Título: Teto de remendos
Autor: Farah, Tatiana; Freire, Flávio
Fonte: O Globo, 20/01/2009, O País, p. 3
TRAGÉDIA NO TEMPLO
Telhado da Renascer, que desabou e matou nove pessoas, tinha problemas há anos.
Oexcesso de peso sobre as vigas de sustentação é uma das possíveis causas para o desabamento do telhado da sede da Igreja Renascer, no domingo, segundo avaliação do coordenador da Defesa Civil de São Paulo, coronel Orlando Rodrigues de Camargo Filho. Construído em 1973, o prédio já abrigou um cinema e uma concessionária de carros, e sua estrutura foi apenas adaptada para receber novos e pesados equipamentos, como aparelhos de ar-condicionado e ventiladores.
O coronel disse que, sob os escombros, encontrou muito material metálico e gesso, o que reforçaria a hipótese de sobrecarga de peso. O acidente provocou a morte de nove pessoas - todas mulheres, com idades entre 15 e 80 anos - e deixou 112 feridos. Destes, 22 permaneciam internadas até ontem à noite, sendo oito em estado grave (entre eles, uma menina de 9 anos). As buscas do Corpo de Bombeiros por mais vítimas foram encerradas à tarde.
Contrariando a informação de domingo, a Renascer admitiu que trocou, no fim do ano passado, as telhas.
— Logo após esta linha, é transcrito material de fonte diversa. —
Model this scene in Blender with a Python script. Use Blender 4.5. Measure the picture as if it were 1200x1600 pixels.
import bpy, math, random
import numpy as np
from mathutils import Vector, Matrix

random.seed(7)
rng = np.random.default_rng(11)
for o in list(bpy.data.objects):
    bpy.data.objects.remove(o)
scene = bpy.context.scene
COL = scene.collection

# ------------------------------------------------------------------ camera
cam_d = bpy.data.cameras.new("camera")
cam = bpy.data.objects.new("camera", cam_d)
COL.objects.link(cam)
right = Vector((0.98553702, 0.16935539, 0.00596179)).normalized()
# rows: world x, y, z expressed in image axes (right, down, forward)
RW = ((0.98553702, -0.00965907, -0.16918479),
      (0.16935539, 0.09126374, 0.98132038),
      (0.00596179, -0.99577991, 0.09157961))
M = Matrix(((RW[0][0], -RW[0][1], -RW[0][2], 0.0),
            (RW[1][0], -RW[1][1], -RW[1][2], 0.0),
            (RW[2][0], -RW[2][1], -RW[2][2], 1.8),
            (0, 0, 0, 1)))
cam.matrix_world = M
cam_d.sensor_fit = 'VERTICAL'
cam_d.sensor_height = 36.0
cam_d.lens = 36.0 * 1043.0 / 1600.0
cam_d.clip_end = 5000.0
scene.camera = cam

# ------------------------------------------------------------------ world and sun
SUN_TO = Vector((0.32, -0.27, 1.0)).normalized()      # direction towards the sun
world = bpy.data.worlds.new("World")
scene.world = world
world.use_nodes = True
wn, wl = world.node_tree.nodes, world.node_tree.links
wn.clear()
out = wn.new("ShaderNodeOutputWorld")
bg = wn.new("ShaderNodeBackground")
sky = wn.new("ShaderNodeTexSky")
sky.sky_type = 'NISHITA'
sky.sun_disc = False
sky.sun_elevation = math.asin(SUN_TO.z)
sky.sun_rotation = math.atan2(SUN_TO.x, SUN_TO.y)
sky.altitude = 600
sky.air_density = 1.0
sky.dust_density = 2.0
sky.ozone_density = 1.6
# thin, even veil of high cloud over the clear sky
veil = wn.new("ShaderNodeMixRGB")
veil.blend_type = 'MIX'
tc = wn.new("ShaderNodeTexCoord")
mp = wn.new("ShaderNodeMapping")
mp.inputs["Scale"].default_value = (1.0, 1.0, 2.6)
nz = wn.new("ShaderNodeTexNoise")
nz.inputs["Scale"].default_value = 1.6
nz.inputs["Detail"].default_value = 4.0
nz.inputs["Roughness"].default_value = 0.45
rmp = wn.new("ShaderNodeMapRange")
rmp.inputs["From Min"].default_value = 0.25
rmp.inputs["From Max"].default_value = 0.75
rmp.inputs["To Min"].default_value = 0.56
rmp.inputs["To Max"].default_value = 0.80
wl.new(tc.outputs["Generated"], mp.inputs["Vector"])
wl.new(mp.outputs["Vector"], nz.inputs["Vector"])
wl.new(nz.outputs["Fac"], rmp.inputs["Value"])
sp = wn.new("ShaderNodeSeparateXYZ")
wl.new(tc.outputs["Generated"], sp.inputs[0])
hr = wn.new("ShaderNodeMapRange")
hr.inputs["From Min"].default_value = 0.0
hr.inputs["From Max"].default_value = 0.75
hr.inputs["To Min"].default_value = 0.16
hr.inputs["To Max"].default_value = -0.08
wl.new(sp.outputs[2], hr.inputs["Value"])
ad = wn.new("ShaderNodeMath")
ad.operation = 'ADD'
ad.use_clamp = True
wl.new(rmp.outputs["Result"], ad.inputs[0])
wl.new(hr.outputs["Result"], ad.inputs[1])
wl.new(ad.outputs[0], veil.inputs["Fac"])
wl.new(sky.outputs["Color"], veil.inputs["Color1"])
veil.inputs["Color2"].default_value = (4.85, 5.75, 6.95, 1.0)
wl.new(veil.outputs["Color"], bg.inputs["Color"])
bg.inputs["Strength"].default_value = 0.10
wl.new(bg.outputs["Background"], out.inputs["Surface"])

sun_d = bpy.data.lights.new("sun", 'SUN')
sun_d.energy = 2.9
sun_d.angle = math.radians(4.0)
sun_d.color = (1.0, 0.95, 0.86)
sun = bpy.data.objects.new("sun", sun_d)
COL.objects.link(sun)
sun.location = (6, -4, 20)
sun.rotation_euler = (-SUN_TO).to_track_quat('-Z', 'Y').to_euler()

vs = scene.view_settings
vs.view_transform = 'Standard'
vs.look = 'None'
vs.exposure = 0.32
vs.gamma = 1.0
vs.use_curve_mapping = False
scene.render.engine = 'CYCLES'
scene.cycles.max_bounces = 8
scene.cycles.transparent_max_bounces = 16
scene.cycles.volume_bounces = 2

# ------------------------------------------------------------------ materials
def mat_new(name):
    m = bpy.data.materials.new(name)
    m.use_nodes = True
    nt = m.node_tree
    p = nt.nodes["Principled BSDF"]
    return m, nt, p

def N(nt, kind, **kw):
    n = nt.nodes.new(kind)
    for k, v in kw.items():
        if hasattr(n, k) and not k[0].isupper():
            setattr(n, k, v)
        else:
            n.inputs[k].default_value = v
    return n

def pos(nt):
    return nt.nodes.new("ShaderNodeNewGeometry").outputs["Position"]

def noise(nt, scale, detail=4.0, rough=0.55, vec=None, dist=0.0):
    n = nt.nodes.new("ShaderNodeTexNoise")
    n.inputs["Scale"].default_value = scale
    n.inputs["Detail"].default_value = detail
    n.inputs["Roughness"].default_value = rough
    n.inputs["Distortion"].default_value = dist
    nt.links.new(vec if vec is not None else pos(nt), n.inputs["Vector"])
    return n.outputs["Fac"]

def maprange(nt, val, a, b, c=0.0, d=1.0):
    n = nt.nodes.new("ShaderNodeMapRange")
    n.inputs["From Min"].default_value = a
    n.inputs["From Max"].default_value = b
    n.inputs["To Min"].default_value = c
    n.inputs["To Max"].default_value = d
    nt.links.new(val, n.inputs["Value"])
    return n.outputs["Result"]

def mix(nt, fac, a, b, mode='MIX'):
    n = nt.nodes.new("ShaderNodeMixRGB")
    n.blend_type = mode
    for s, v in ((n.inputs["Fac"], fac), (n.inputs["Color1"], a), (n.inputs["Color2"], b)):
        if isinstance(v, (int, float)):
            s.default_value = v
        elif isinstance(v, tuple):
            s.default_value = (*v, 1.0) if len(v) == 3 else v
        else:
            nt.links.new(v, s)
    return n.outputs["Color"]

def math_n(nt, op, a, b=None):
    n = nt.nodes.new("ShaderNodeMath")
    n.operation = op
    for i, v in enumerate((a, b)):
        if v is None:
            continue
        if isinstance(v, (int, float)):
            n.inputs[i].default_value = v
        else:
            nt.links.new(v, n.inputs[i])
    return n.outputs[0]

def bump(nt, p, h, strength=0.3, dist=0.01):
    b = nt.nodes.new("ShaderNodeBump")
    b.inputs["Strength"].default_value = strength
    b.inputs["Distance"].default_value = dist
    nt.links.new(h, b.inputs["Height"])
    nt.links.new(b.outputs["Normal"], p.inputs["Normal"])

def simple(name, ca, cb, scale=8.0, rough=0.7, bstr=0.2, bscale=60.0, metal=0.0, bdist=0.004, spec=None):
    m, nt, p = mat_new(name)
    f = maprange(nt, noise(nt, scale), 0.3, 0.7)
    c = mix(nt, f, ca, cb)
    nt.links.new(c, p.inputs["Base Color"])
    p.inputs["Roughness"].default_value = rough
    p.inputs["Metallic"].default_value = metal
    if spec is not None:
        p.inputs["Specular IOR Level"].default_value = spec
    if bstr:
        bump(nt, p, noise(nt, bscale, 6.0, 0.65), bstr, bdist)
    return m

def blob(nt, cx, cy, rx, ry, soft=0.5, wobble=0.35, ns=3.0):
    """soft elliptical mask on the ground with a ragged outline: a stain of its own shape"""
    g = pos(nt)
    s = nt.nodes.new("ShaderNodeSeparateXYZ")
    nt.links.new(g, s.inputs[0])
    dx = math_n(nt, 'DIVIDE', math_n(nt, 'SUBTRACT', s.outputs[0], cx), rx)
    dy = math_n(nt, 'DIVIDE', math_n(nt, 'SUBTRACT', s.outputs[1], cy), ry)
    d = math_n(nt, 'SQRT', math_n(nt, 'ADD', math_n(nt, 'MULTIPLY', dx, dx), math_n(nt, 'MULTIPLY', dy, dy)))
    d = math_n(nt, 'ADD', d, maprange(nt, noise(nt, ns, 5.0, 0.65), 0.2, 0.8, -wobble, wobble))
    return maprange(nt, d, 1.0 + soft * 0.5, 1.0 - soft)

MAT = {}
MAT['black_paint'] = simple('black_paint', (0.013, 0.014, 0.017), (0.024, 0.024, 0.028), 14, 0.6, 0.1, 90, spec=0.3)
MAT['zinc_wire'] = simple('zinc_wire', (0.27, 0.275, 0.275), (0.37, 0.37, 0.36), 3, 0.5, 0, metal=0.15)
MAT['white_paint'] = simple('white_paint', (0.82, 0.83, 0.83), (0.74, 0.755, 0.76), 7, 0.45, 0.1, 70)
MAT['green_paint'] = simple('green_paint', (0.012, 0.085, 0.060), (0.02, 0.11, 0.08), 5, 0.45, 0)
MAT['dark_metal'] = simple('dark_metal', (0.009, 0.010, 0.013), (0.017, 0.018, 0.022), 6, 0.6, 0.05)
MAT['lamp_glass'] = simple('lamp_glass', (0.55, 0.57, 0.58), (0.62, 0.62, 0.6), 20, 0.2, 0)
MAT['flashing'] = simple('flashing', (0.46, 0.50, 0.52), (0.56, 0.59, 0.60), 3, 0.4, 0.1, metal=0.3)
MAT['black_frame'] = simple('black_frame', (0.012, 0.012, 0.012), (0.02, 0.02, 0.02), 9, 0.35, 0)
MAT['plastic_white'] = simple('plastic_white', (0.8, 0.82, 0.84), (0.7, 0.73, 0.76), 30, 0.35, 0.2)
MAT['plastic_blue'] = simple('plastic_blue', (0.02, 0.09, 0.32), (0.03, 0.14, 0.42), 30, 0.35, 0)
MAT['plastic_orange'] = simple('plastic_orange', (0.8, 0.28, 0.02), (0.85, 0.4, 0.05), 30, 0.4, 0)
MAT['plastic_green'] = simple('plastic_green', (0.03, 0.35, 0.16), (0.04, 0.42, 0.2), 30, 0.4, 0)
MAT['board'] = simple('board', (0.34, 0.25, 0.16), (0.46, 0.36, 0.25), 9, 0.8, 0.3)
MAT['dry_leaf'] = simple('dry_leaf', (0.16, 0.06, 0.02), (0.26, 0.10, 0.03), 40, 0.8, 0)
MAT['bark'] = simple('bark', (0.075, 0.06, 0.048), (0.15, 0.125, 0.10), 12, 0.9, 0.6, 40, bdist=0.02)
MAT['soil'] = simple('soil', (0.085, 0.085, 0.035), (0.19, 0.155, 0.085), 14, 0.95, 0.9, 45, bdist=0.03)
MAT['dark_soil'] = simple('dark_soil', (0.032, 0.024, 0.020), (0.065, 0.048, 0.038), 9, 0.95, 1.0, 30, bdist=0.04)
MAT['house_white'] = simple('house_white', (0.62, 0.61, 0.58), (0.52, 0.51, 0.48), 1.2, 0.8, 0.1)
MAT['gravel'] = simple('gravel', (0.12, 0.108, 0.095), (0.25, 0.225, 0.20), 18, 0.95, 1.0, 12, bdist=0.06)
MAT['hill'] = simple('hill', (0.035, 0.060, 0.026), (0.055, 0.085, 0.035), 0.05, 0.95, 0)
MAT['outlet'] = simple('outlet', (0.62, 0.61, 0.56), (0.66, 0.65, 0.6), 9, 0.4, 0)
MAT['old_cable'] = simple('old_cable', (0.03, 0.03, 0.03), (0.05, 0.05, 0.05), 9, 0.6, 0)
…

Até então, o presidente da igreja, Geraldo Tenuta Filho, dizia que o prédio havia passado por reforma há três anos e que, recentemente, houve apenas a pintura da fachada. Segundo a Renascer, a empresa Etersul foi contratada para a troca de telhas.
As telhas velhas foram trocadas por outras do mesmo modelo, de fibrocimento (amianto). Segundo a prefeitura, o amianto é proibido em São Paulo desde 2001, por ser considerado tóxico. Tenuta negou que a igreja tenha sido negligente:
- Se tivesse qualquer negligência de nossa parte, a minha filha não estaria aqui, no culto das 17h. Foi ela que me avisou pelo telefone.
"Achei que era um efeito especial"
Fiéis afirmam que o telhado era problema recorrente na sede da Renascer já há quatro anos. Segundo uma evangélica ouvida pelo GLOBO, mesmo Sonia e Estevam Hernandez, fundadores da igreja e que hoje cumprem pena nos EUA, queixavam-se do telhado.
A Polícia Civil já ouviu 25 testemunhas do desabamento. O Instituto de Criminalística deve apresentar relatório final em até um mês. Os fiéis disseram que tiveram de se refugiar embaixo do altar. O desabamento foi em cascata, e elas saíram pelas portas dos fundos. Quem também ficou perto das pilastras conseguiu se salvar.
Os bombeiros informaram que fazia dois anos que não fiscalizava equipamentos de segurança na Renascer.
- Na hora achei que fosse um efeito especial. Olhei para as luzes azuis do Espírito Santo (uma pomba gigante de gesso, que ficava no teto) e vi tudo tremer. Depois pensei que fosse o fim do mundo - conta José Cavalcante de Souza Neto, de 42 anos.
Em 1999, a sede da Renascer foi interditada pelo Contru (órgão da prefeitura que fiscaliza edificações na cidade) exatamente por causa de problemas no teto. Para voltar a funcionar, a prefeitura pediu que a igreja requisitasse um laudo ao Instituto de Pesquisas Tecnológicas (IPT) e seguisse recomendações dos especialistas. As adaptações, segundo a Renascer, foram feitas. A igreja disse que a última grande reforma no telhado foi em 1999: "A estrutura de madeira que sustenta o telhado foi aliviada de qualquer peso extra. O ar-condicionado central, os dutos de distribuição de ar, os rufos e calhas, o teto de gesso, as luminárias, tudo passou a apoiar-se numa estrutura metálica sem ligação com a estrutura do teto", disse.
Ainda segundo a Renascer, "nos testes realizados na época, apurou-se que a margem de segurança era até maior do que a prevista". "Os testes foram realizados novamente agora, com técnicas praticamente dez anos mais novas, e os resultados se mantiveram", diz a nota da igreja.